Statement of Chairman Robert Pitofsky
on FTC Youth Violence Report

Senate Commerce Committee

September 13, 2000


I appreciate the opportunity to appear before you Chairman McCain and the Senate Commerce Committee. Members of the Committee have been strong supporters of the Federal Trade Commission generally, and have shown a keen interest in our report on whether the movie, music recording and electronic game industries market to young people products that contain violent content in a way that undermines the ratings they themselves apply to their products.

As you know from the report, for each of the three industry segments, target marketing to children of entertainment products with violent content is pervasive and aggressive. Each industry rates or labels certain material as warranting parental control or as inappropriate for young people, but at the same time, each markets those very products to young people.

  • Of 44 movies rated R that we examined, 35 or 80 percent, were marketed to youngsters under 17.
  • Of 55 music recordings with "explicit content" labels that were examined, every single one was marketed to kids under 17.
  • Of the 118 of the electronic games with a mature rating for violence, 83 of those games, or 70 percent, were targeted to children under 17.

I also want to quote from two documents I find particularly disturbing:

One document dealt with a movie that was a sequel to one rated R, where the marketing group expected the sequel to be R-rated as well. The document said, "there is evidence to suggest that attendance at the original movie dipped down to the age of 10. Therefore, it seems to make sense to interview 10 to 11 year-olds as well."

A second document involving a video game referred to a target market as "males 17 - 34 due to M rating" and then in parentheses stated: "(the true target is males 12 - 34)." Yet other documents indicate plans to promote age-restricted products at boys and girls clubs and a local youth basketball game, among other places.

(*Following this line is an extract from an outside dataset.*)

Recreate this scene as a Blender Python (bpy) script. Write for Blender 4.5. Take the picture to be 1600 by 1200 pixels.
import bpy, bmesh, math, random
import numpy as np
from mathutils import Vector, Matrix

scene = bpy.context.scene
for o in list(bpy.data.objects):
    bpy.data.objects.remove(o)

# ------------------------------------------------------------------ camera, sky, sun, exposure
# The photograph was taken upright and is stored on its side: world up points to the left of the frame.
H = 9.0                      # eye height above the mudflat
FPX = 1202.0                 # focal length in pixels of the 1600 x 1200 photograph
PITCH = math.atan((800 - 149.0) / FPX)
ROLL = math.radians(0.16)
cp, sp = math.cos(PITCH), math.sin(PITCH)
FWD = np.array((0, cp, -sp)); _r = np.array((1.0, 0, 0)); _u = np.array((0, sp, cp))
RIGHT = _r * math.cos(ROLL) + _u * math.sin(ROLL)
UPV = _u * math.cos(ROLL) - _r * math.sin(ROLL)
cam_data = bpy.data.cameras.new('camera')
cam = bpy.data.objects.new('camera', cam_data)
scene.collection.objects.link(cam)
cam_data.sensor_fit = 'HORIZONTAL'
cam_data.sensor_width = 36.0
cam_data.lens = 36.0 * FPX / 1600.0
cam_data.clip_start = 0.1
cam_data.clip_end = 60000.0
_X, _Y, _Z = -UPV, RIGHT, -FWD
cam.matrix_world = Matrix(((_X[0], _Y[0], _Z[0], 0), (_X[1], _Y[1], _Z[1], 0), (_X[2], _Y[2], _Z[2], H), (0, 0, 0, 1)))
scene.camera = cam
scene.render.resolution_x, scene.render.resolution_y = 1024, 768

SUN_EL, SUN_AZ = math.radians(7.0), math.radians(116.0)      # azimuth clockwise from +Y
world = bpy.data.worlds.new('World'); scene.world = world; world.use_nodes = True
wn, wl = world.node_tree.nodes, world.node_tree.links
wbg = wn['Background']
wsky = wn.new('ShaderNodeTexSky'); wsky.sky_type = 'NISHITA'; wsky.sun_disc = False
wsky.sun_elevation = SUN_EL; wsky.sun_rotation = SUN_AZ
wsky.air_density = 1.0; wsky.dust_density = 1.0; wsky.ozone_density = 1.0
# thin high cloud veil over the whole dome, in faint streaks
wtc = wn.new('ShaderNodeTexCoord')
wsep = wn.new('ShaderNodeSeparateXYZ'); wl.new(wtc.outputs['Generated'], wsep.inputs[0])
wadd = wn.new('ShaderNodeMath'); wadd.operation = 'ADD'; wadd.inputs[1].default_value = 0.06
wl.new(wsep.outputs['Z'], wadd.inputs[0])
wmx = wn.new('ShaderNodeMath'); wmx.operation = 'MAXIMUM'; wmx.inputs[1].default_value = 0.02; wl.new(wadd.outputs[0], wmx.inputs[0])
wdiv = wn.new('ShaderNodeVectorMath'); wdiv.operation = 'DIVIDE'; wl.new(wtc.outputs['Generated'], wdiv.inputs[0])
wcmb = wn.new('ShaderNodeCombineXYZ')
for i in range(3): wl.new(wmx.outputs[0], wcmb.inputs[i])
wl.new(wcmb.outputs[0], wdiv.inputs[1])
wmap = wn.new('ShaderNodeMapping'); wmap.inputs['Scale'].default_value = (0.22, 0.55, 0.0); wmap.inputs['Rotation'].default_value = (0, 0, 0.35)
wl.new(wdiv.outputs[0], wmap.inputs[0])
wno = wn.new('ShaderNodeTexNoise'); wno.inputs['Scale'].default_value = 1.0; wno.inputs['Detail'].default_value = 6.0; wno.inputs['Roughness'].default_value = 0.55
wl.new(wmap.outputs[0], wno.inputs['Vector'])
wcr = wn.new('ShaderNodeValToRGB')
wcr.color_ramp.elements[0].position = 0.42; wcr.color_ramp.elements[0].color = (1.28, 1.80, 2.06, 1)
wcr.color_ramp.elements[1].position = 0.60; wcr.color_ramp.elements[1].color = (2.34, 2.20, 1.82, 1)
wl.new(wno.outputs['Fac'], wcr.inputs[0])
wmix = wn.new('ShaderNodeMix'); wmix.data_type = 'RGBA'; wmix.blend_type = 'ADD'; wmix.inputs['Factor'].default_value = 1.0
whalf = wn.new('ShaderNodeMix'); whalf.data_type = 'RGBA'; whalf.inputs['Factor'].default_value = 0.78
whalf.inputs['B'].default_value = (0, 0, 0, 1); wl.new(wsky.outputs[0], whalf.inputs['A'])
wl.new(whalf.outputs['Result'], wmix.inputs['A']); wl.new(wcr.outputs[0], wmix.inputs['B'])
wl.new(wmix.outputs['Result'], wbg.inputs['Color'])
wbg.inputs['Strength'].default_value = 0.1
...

These are not isolated statements. To the contrary, the extent and, in some instances, brazenness of the marketing to children reflected in these company documents is striking. Obviously, concerns about such directed marketing are heightened by the results of our own surveys indicating that retailers do not adequately restrict access to age-restricted or labeled products, making their purchase by children relatively easy.

We cannot help but be concerned about the marketing of products containing violent content. Scholars and observers generally agree that exposure to violent content alone does not cause a child to commit a violent act. But we are mindful of the question Sissela Bok raised in her book Mayhem about violence on television:

Is it alarmist or merely sensible to ask what happens to the souls of children nurtured, as in no past society, on images of rape, torture, bombings and massacre that are channeled into their homes from infancy?

Studies indicate that there is some correlation between exposure to violent materials and aggressive attitudes and insensitivity to violence. That correlation -- and a desensitization to violence that we all sense --demands that we stop and consider the wisdom if not propriety of the target marketing to children that our report uncovered.

It seems to me unacceptable to continue a process in which advertisers and marketers seek new and more efficient ways to market materials they or their industry regards as violent to an underage audience. Such practices undermine parental warnings and bring into question the fundamental credibility of the rating and labeling systems.

The question is: What is to be done?

The Commission report stresses that policy decisions must be carefully considered to avoid regulating in a way that is inconsistent with First Amendment protections for speech. That is why we have emphasized from the beginning our preference for industry self-regulation, and have indicated a willingness to work with industry leaders to improve their present self-regulatory codes. We have been encouraged by some constructive reforms introduced by each of the three industries in the last year. Just yesterday, the Walt Disney Company announced new policies that appear to be constructive steps in the right direction.

I believe these industries should be given a reasonable period of time to consider whether they are ready to commit to effective self-regulation. Industry codes that are not worth the paper they are written on will not be acceptable. Also, self-regulatory arrangements must apply not just to the companies that produce these entertainment materials but to various distributors and retailers.

If self-regulation does not provide an adequate answer, I see no choice but to explore law enforcement under present statutes - for example my own agency's basic statute that declares deceptive or unfair acts and practices in commerce to be illegal. A legal challenge under our present statute to marketing in a way that is inconsistent with the industry trade associations' rating would involve a new and untested initiative and I have asked the staff of our agency to examine the pros and cons of any such approach.

If it turns out that self-regulation does not solve these problems and that current law is inadequate, legislation, respectful of the First Amendment, should be considered.

By adopting rating codes, these three industries recognize their responsibility to give parents the information they want and need to monitor children's exposure to violent entertainment materials. The challenge now is to make those rating processes effective.